### THE TASK
Exactly the lines from the start of the data through the line containing "return CAM + d*((Z-CAM.z)/d.z)" should be output, with both ends kept and nothing added.
**********
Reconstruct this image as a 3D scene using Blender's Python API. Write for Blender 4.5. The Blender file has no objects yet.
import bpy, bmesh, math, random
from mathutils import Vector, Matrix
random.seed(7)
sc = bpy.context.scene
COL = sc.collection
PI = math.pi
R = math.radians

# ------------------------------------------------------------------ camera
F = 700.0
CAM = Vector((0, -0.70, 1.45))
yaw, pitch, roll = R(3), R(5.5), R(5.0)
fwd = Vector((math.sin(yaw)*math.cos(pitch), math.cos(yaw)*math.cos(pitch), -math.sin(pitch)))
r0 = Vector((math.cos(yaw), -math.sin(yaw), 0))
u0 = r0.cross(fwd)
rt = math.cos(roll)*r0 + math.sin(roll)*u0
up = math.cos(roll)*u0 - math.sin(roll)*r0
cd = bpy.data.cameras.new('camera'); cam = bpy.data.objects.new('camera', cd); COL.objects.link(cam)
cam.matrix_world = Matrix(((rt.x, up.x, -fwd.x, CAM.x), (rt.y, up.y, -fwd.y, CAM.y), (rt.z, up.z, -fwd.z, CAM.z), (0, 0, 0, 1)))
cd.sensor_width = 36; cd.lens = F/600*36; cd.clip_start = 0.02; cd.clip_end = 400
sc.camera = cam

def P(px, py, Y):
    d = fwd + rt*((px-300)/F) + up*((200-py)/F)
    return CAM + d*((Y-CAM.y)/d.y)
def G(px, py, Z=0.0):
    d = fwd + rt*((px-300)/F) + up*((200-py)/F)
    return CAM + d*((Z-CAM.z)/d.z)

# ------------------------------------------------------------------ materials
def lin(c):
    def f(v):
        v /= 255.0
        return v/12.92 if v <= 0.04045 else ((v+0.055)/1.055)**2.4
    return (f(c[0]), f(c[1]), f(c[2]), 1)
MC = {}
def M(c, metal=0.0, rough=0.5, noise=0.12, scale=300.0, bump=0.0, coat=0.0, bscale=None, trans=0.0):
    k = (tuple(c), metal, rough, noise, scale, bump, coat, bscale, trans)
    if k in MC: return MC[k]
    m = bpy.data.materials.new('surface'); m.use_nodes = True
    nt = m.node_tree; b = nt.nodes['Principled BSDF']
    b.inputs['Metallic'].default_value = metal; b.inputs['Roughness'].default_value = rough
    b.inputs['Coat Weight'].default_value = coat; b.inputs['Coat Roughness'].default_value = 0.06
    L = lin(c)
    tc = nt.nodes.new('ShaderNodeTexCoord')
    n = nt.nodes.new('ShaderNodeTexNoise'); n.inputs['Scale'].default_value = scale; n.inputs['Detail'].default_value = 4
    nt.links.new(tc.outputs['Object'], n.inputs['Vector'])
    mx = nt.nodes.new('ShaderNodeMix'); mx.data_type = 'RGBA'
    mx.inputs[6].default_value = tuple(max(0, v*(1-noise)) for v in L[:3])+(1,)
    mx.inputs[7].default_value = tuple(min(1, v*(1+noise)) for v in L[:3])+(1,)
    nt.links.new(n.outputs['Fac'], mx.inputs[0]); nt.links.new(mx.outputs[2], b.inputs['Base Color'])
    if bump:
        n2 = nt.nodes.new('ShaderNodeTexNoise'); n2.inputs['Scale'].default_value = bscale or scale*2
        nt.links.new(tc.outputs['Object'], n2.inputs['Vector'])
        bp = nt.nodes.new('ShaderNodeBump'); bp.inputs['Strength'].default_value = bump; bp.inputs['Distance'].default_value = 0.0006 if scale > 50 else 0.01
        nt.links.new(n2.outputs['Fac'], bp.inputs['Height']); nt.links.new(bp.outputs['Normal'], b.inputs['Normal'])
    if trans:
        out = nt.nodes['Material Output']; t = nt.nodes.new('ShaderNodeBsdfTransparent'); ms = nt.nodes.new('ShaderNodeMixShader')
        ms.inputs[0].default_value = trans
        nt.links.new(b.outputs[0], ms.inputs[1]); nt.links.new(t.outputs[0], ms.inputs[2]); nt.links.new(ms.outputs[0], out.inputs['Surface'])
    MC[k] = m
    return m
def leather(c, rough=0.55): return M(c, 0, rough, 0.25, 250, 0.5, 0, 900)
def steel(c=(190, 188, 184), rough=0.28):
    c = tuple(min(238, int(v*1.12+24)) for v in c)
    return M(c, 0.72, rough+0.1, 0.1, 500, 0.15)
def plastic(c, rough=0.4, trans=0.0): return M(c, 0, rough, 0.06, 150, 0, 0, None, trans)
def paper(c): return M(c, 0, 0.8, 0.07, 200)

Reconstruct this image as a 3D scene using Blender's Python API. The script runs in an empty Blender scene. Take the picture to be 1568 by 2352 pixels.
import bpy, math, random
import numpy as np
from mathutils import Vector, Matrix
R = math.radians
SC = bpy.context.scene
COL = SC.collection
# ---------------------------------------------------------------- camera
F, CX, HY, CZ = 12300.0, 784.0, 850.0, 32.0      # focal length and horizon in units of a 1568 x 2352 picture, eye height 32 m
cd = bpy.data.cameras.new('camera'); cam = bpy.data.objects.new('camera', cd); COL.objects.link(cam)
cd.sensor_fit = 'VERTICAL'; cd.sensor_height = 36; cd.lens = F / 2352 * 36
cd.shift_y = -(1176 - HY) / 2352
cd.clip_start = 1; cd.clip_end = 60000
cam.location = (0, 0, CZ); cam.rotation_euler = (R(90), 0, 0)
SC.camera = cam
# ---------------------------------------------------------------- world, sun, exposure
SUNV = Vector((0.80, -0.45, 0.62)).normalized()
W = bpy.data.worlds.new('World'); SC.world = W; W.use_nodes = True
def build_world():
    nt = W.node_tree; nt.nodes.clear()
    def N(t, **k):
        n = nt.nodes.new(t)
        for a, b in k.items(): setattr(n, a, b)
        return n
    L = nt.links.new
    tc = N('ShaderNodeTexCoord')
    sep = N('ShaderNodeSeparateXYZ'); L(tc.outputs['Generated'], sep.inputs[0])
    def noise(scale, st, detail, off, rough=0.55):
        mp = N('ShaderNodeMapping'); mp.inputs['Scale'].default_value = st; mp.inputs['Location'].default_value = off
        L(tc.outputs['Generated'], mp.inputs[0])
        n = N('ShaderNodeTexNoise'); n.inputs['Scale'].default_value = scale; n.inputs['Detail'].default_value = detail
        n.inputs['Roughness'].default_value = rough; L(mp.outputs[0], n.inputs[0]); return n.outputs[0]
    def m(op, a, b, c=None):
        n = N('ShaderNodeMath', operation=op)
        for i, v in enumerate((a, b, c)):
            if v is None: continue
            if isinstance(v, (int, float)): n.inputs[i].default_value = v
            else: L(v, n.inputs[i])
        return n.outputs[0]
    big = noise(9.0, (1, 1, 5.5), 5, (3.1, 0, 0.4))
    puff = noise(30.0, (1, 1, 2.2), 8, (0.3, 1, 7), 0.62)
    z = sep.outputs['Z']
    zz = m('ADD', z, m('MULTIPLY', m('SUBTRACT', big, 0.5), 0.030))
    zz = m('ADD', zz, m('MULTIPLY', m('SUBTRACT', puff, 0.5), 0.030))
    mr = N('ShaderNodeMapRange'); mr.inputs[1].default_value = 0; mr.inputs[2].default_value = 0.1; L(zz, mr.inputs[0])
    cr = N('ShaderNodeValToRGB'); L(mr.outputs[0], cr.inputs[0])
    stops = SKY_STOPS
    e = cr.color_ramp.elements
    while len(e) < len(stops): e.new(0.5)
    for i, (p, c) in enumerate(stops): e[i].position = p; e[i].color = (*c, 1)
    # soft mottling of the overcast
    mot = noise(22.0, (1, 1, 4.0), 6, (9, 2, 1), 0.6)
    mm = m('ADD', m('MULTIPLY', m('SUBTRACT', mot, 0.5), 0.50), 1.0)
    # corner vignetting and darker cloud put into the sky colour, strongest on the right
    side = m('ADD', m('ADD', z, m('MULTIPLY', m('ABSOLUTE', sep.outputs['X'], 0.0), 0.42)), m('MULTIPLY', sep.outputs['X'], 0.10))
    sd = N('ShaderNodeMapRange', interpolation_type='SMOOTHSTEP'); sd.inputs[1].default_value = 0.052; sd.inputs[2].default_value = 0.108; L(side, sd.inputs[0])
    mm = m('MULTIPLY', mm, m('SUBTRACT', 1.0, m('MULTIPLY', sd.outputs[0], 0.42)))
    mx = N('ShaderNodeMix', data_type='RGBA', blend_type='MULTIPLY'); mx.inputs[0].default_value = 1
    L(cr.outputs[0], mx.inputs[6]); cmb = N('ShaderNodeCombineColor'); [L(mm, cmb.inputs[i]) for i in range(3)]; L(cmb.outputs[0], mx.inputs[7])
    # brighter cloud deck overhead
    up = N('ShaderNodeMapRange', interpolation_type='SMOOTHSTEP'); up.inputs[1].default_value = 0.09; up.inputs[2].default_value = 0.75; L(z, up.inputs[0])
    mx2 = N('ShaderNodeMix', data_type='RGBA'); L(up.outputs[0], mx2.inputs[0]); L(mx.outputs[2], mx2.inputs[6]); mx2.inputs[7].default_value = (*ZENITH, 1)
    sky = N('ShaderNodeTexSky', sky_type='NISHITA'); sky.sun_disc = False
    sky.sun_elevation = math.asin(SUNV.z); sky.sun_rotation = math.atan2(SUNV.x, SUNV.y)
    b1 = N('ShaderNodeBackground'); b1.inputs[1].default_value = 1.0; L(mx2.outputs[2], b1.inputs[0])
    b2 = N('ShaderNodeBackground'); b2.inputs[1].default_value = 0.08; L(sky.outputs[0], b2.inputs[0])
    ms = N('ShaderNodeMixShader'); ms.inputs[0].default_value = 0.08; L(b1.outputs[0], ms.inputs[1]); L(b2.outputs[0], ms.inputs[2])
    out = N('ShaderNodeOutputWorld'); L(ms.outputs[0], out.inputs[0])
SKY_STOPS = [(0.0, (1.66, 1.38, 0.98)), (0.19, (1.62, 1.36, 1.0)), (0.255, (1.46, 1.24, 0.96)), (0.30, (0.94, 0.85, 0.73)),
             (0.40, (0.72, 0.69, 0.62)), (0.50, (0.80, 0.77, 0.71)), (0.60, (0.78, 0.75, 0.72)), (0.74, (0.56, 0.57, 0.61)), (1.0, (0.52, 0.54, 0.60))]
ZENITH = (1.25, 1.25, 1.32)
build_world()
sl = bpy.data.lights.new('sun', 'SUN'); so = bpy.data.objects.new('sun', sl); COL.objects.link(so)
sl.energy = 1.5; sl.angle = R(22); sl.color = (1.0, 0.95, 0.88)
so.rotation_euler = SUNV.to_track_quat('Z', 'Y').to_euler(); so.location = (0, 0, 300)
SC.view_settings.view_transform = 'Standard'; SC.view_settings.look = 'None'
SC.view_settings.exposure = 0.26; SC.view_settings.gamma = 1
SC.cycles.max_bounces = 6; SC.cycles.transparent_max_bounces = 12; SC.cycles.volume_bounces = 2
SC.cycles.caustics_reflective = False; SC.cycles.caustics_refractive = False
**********
### REPLY
Reconstruct this image as a 3D scene using Blender's Python API. Write for Blender 4.5. The Blender file has no objects yet.
import bpy, bmesh, math, random
from mathutils import Vector, Matrix
random.seed(7)
sc = bpy.context.scene
COL = sc.collection
PI = math.pi
R = math.radians

# ------------------------------------------------------------------ camera
F = 700.0
CAM = Vector((0, -0.70, 1.45))
yaw, pitch, roll = R(3), R(5.5), R(5.0)
fwd = Vector((math.sin(yaw)*math.cos(pitch), math.cos(yaw)*math.cos(pitch), -math.sin(pitch)))
r0 = Vector((math.cos(yaw), -math.sin(yaw), 0))
u0 = r0.cross(fwd)
rt = math.cos(roll)*r0 + math.sin(roll)*u0
up = math.cos(roll)*u0 - math.sin(roll)*r0
cd = bpy.data.cameras.new('camera'); cam = bpy.data.objects.new('camera', cd); COL.objects.link(cam)
cam.matrix_world = Matrix(((rt.x, up.x, -fwd.x, CAM.x), (rt.y, up.y, -fwd.y, CAM.y), (rt.z, up.z, -fwd.z, CAM.z), (0, 0, 0, 1)))
cd.sensor_width = 36; cd.lens = F/600*36; cd.clip_start = 0.02; cd.clip_end = 400
sc.camera = cam

def P(px, py, Y):
    d = fwd + rt*((px-300)/F) + up*((200-py)/F)
    return CAM + d*((Y-CAM.y)/d.y)
def G(px, py, Z=0.0):
    d = fwd + rt*((px-300)/F) + up*((200-py)/F)
    return CAM + d*((Z-CAM.z)/d.z)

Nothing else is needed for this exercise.